Seperti negara-negara lain yang memiliki banyak populasi etnis Tionghoa, Indonesia juga mengandalkan peran etnis Tionghoa dalam mempererat hubungan bilateral Tiongkok ? Indonesia. Christine Tjhin, peneliti Center of Strategic and International Studies Indonesia yang meneliti peran etnis Tionghoa Indonesia dalam hubungan bilateral juga menandaskan bahwa peran etnis Tionghoa dalam mendorong hubungan bilateral ini jangan hanya dipandang dari hubungan bisnis saja. Identitas etnis Tionghoa yang multidimensional hendaknya tidak melulu dilihat sebagai loyalitas kepada negeri leluhur. Ikatan emosional mereka kepada tanah leluhur dan identitas mereka sebagai warga Indonesia harus diakui dan diberdayakan, tidak saja di bidang ekonomi, tetapi juga di bidang-bidang lain. Sehingga ketika mereka ikut mendorong hubungan bilateral Indonesia ? Tiongkok, mereka tidak lagi-lagi dicap sebagai budak ekonomi, yang akhirnya justru lagi-lagi justru akan menghambat hubungan bilateral Tiongkok ? Indonesia.

Menghadapi tantangan global bersama, yang paling strategis bagi Indonesia dan Tiongkok adalah bekerja sama sebagai mitra. Tentu saja berbagai rintangan harus sama-sama dihadapi oleh kedua pihak.

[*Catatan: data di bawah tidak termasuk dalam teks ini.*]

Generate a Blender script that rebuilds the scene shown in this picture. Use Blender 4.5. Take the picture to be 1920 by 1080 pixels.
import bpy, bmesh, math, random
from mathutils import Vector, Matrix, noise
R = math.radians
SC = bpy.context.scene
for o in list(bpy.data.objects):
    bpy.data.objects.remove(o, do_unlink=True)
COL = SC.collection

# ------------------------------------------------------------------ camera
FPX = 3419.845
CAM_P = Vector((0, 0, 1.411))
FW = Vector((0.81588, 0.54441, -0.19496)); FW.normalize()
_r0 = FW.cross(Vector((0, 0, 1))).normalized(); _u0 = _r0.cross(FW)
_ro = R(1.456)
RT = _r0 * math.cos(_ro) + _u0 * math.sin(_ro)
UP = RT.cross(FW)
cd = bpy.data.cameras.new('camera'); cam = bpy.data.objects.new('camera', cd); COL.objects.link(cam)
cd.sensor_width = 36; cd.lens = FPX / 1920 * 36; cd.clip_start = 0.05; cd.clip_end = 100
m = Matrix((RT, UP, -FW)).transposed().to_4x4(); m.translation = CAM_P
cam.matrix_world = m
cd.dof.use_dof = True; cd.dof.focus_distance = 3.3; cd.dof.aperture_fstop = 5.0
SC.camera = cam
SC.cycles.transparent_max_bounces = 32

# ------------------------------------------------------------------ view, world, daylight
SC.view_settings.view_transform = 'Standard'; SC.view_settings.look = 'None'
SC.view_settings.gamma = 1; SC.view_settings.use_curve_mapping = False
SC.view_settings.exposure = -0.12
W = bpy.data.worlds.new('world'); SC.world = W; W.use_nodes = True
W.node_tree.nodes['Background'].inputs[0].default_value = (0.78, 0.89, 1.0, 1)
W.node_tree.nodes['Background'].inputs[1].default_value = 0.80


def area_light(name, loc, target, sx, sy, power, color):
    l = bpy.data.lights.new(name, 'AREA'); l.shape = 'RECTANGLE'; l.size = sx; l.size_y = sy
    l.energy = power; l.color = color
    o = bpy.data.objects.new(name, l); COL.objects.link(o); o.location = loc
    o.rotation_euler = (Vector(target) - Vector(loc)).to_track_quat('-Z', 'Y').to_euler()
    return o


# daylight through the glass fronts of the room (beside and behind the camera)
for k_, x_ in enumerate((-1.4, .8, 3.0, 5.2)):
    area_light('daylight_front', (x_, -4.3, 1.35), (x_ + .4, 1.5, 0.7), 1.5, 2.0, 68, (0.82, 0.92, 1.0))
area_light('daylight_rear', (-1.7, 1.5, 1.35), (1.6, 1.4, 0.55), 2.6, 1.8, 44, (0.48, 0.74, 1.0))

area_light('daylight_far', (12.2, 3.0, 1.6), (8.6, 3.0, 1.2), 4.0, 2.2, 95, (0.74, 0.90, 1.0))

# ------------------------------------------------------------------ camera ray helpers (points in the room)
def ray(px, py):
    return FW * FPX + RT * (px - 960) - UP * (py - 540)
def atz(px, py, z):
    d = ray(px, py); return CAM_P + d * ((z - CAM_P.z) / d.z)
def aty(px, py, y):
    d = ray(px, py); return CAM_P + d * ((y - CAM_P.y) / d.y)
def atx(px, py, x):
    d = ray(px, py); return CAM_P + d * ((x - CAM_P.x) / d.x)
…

Menurut Makmur Keliat, setelah dokumen kemitraan strategis ditandatangani di atas kertas, harus dibuat rencana aksi, daftar prioritas, jadwal pelaksanaan, dan mekanisme evaluasi yang jelas. Baru setelah kemitraan strategis ini diterjemahkan ke dalam rencana aksi, maka niat kedua negara bisa membuahkan hasil nyata. Xu Lipin menambahkan bahwa yang paling penting dari kemitraan strategis ini adalah komunikasi antar kedua pemerintah.